Jasne, Mateusz ma rację, mówiąc o tym, że Subaru WRX to wóz stworzony na szutry i nikogo nie powinny dziwić drobne zadrapania czy odpryski. Tylko mi się wydaje, że on wciąż żyje w latach 90-tych, gdy Polska dopiero co wyszła z komunizmu. Na ulicach jeździły same Maluchy i Polonezy, a każdy element można było prysnąć za dwadzieścia złotych u Kazio&Zbychu spółka bez odpowiedzialności w garażu tam, za oborą. Czasy się trochę zmieniły, ceny również. Wszystkie elementy są koszmarnie drogie, więc nie wyobrażam sobie ani jego, ani właściwie nikogo, kto by poprzednim WRX’em latał po szutrach na odcince. Tym bardziej jakimś klasykiem. Ewentualne naprawy blacharsko lakiernicze są dziś kosmicznie drogie, a jako miłośnik Japończyków powinien o tym doskonale wiedzieć. Dlatego miejsce takich maszyn jest na płaskim, równym jak stół asfalcie.
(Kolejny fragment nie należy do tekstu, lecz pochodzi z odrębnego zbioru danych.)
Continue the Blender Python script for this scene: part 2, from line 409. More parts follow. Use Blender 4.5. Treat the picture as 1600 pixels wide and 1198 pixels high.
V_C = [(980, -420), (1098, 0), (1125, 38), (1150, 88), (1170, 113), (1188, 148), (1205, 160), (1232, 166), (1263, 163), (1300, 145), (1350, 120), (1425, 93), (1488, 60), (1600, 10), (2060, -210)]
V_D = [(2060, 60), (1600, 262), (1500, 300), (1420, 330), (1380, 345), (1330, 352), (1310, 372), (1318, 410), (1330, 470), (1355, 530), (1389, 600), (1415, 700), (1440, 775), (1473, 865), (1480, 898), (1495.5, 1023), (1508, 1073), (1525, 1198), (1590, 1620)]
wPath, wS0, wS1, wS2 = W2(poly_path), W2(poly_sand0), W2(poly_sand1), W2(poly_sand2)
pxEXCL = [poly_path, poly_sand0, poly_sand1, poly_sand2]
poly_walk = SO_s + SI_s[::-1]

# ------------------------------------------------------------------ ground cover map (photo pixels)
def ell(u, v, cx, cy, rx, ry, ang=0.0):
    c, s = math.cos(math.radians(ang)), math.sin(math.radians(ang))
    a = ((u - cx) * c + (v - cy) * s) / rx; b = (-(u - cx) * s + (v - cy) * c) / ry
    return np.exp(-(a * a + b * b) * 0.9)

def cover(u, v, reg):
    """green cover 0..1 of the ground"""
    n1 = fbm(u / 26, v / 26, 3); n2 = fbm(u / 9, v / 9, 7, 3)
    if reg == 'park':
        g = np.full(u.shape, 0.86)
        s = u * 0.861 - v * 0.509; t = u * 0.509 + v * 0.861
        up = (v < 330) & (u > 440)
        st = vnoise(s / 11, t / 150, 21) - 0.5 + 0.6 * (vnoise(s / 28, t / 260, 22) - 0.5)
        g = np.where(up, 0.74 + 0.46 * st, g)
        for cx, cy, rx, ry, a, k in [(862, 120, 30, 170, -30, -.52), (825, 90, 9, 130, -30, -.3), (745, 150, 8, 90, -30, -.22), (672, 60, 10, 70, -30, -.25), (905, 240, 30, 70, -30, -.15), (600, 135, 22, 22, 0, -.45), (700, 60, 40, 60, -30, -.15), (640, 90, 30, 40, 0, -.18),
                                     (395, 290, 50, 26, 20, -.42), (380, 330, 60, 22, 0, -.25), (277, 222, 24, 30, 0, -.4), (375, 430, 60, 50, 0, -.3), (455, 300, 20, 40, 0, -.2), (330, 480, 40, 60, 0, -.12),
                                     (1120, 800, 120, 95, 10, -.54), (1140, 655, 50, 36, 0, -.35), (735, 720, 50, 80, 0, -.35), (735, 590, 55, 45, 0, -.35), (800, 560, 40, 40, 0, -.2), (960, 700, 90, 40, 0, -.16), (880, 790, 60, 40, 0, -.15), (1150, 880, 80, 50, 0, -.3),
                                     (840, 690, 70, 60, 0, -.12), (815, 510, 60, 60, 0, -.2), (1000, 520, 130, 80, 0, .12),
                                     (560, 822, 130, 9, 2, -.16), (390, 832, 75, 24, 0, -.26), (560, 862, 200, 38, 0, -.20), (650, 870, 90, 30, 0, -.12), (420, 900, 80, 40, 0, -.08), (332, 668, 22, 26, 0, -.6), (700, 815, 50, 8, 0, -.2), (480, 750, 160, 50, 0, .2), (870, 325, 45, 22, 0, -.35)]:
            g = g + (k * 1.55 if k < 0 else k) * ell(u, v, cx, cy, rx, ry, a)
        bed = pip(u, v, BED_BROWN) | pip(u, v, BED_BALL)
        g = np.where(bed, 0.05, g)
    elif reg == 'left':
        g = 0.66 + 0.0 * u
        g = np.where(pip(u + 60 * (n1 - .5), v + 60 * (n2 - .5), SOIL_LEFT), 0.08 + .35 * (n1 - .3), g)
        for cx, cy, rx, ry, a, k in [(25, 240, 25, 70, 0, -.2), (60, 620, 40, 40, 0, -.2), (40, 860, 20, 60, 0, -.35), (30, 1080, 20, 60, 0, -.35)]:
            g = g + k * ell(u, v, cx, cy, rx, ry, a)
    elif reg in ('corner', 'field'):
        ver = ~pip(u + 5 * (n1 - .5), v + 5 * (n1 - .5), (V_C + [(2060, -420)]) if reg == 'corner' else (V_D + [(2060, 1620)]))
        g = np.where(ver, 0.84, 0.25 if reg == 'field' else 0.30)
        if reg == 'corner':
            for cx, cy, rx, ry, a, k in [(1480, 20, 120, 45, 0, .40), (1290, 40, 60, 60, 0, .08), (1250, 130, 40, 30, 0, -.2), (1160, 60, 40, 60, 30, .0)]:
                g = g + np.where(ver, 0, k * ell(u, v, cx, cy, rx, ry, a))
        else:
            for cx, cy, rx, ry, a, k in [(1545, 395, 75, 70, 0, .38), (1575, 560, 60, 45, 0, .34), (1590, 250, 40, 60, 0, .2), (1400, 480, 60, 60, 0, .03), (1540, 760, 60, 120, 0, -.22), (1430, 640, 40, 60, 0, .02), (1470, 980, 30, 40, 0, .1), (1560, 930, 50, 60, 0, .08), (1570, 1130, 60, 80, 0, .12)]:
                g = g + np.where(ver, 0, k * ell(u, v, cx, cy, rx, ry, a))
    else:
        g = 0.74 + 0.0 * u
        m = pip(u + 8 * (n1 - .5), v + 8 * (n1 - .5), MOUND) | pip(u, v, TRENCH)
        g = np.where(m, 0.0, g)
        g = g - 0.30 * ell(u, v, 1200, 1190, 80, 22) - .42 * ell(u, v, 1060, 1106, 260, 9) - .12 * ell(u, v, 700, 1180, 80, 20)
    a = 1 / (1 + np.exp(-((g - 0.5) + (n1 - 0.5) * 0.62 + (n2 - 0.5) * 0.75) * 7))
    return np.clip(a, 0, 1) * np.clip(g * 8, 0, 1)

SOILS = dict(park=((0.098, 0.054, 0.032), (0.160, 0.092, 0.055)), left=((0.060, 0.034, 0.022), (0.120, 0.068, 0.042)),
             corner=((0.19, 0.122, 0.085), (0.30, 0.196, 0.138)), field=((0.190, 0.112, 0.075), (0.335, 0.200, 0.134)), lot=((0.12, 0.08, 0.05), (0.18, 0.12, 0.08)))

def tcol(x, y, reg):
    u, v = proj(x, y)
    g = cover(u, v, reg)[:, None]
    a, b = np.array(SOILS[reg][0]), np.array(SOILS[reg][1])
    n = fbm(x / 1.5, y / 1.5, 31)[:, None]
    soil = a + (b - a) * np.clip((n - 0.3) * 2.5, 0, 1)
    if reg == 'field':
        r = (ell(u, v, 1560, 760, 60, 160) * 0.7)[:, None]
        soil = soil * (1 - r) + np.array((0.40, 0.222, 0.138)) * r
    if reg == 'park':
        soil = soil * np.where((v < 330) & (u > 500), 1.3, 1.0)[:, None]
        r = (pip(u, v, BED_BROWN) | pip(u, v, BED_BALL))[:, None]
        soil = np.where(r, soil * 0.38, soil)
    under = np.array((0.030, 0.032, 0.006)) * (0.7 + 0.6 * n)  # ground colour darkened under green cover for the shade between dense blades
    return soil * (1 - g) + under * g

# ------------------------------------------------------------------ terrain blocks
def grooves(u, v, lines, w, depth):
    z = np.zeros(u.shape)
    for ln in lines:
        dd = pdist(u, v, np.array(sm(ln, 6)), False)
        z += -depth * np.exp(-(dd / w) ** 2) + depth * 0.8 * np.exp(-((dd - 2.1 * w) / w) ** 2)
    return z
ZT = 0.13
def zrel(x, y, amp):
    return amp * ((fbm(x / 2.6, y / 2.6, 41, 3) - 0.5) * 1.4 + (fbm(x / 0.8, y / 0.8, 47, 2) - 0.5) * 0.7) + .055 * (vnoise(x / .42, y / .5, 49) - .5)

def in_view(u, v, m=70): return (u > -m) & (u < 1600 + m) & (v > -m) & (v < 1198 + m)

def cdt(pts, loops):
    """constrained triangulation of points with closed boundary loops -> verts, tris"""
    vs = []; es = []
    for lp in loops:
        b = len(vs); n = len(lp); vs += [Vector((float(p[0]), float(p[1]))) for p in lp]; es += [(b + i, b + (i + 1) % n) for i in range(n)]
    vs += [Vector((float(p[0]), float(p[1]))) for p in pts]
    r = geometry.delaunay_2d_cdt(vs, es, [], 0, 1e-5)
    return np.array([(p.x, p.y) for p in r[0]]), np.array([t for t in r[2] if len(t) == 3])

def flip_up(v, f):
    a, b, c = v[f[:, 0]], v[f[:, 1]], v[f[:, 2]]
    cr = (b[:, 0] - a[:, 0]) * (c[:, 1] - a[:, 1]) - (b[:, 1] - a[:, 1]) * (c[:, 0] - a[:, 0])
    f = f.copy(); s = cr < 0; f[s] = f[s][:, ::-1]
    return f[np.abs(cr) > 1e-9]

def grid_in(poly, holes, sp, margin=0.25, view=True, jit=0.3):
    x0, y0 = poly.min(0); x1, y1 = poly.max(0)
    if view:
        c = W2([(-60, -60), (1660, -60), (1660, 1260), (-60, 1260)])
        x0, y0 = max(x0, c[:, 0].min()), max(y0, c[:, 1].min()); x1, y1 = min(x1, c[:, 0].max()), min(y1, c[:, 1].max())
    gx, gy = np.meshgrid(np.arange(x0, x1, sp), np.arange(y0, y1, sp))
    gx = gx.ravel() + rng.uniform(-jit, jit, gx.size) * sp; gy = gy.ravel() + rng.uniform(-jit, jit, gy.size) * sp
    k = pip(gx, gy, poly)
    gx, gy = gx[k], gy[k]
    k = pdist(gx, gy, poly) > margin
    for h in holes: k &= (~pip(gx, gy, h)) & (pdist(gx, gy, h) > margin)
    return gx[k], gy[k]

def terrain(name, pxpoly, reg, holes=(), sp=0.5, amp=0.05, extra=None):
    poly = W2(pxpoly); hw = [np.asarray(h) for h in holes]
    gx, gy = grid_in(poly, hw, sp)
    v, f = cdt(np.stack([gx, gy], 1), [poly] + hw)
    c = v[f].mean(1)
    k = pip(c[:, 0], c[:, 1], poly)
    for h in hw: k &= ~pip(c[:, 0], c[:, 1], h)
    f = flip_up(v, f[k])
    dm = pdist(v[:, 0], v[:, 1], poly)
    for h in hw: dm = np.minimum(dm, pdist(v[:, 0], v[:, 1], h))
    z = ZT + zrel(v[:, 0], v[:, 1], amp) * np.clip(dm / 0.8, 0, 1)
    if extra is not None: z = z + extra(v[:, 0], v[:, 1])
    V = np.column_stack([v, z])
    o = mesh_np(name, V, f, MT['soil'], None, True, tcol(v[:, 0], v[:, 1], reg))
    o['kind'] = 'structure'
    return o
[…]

(…) Subaru WRX to wóz stworzony na szutry (…)
Wróćmy zatem do nowego Subaru WRX i spójrzmy na niego. Z przodu nie ma niskiego, lśniącego niczym kropla porannej rosy zderzaka, tylko chamski plastik. Taki sam, ordynarny, niedbały kawał czarnego plaściora znajduje się zarówno na progach, nadkolach, czy z tyłu przy końcówkach wydechowych. I nie znalazł się on tam przez przypadek. Wydaje mi się, że Subaru doskonale zdaje sobie sprawię, że każda kolejna generacja WRX’a stawała się co raz bardziej cywilizowana i ugrzeczniona. Z każdą kolejną odsłoną obniżała się, utwardzała i oddalała od pierwowzoru, latającego po szutrach i hopach. I dlatego nowe Subaru WRX daje nam jasny przekaz. Nie przejmuj się lakierem czy odpryskami. Nie przejmuj się ryskami. Tym plastikom i tak już nic nie zaszkodzi, będą tak samo wyglądały przed jak i po odcinku specjalnym.
Wbrew temu, co twierdzi mój przedmówca, ja uważam, że te czarne plaściory właśnie nadały mu męskiego charakteru. Nowe Subaru WRX wygląda jak komandos, który ubrał wojskowe, ubłocone buty. Zdaję się słyszeć, że woła do mnie „Olej te asfaltowe, równiutkie odcinki dla pseudo suv’ów i wypielęgnowanych coupe, które muszą jeździć do Car Detailera średnio dwanaście razy w tygodniu. Chodź, zabiorę Cię w miejsce, w które nie dojedzie żaden inny wóz. A już napewno nie w takim tempie i nie w takim stylu. Może mam ubłocone buty, naddarte spodnie i poplamioną koszulę. Ale nazywam się Subaru World Rally eXperimental i zaraz ci pokażę, jaki mam charakter!”
Prowadził Mateusz Kania,
tuningował Grzegorz Chęciński.
Wpis napędzany przez ekipę Moto Z innej Perspektywy | MZiP.
Źródło zdjęć: Wheelsage
Garaż Subaru
Po.
1. Za Mały wzrost mocy porównując do poprzedniego modelu.
2.Nie jakaś tam skrzynia automatyczna, tylko Cvt , niech sobie nazywają jak chcą. Jak by była dct to zmienia to postać rzeczy. Prawdopodobnie przez te cvt obniżyli moc co pozwoliło na wprowadzenie owej skrzyni do produkcji.
3.Rozumiem ze te plastiki maja chronić przed offrodem. Był teaser, była zapowiedź , reklama itd. Tylko dlaczego na pokazach ten samochód jest prezentowany na prosciutkich drogach , a raczej na asfaltowych torach. Przecież jak by to auto pokazali na limicie na szutrach , to ten cały reksio by się rozleciał.
4. Większość usprawnień nie znajdziemy w wersji z dragalem ,tylko w wersji gt(cvt). Nawet tego dużego ekranu tam nie będzie . Narzucenie ludziom kupna auta którego ludzie z zamiłowania nie chcą.
I to są argumenty które przekreślają to wozidło z grupy entuzjastów . I ja do takich się zaliczam .
No nic ,nadzieja jeszcze w STI.
To, że nie będzie dużego ekranu w wersji z manualem to dla mnie tylko lepiej. Natomiast napęd AWD z wektorowaniem momentu w manualu będzie (chyba, że czegoś nie wiem), więc dla mnie nie ma tragedii.